Wealthy happy-go-lucky Tenoch (Diego Luna) and his lower-class free-spirited buddy Julio (Gael Garcia Bernal from Amores Perros) are a couple of aimless 17-year-old boys who plan to have some fun getting high and getting laid over the summer in Mexico City while their girlfriends are in Europe. When Tenoch’s beautiful married Spanish cousin Luisa (Maribel Verdu) shows up for a wedding the bored horny teens make up a story about going on vacation to the Oaxacan coast and invite her to join them in hopes they can seduce her along the way. When she learns her husband has been having an affair she agrees to go with them; happily surprised but with no real destination in mind (except perhaps the bedroom) the boys set off with Luisa on a road to nowhere. They don’t expect their amorous plans to happen the other way around–or for some unexpected events and to change their friendship forever.

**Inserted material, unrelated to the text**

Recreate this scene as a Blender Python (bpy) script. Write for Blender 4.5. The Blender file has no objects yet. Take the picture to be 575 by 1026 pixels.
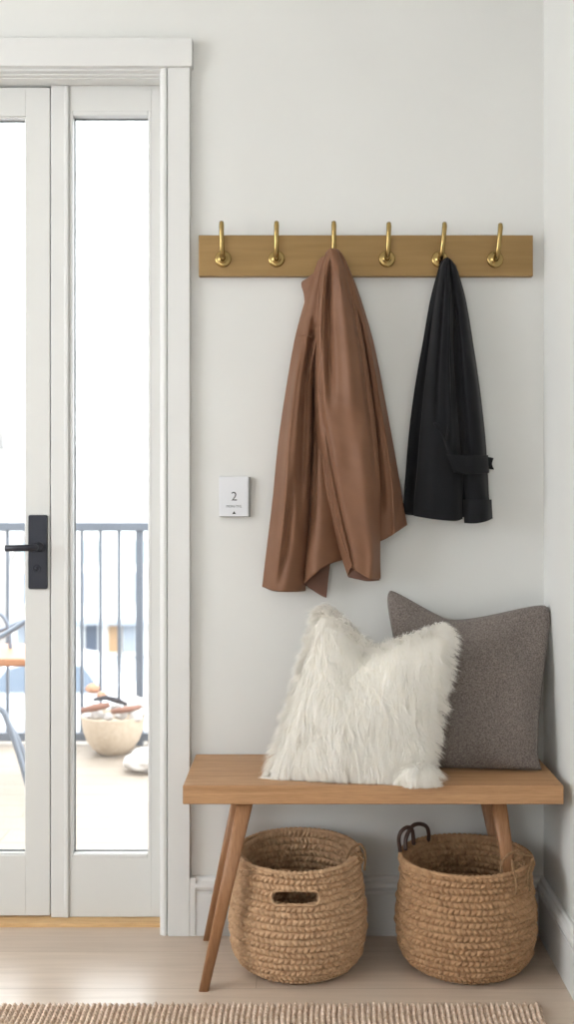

The three actors give marvelous unabashed completely natural performances that easily carry this film. Extended scenes shot on a handheld camera with no cuts give each the chance to fully inhabit their characters which are as aimless as the cinematography. Like every other teenage boy in the world Julio and Tenoch are obsessed with sex; they shoot off their foul mouths with gleeful abandon fantasize about Salma Hayek while masturbating in the pool and envision themselves more skilled in bed than they really are. This becomes painfully awkwardly obvious when Luisa a decade older and wiser sexually and emotionally easily gets the better of them both. Her issues though are also more adult; trapped in her marriage caring for a sick relative and keeping a sad secret she hasn’t told anyone she gets a chance to finally find out what its like to be free of responsibility. In the end what was intended to be a rowdy carefree summer romp full of sex and sin turns into an unpredictable–and sometimes harsh–learning experience for all of them.

In this film as in Great Expectations several years ago director Alfonso Cuaron captures light and color in a way that is almost classically artistic. Somehow he manages to create beauty out of his characters’ most distasteful actions–it’s like looking at a Rembrandt painting of 17th-century Europeans smoking pot and having group sex. Cuaron’s Mexico is a striking blend of beautiful landscapes contrasted with the dirtiness and poverty of Mexico City contrasted further with the middle- and upper-class lifestyle of the teens and their families. The film is entirely in Spanish but don’t let that scare you away–the subtitles are more than entertaining enough to hold your interest. One interesting touch is the third-person narrative which gives some thoughtful insight into the lives of each character without getting in the way of their performances or revealing too much.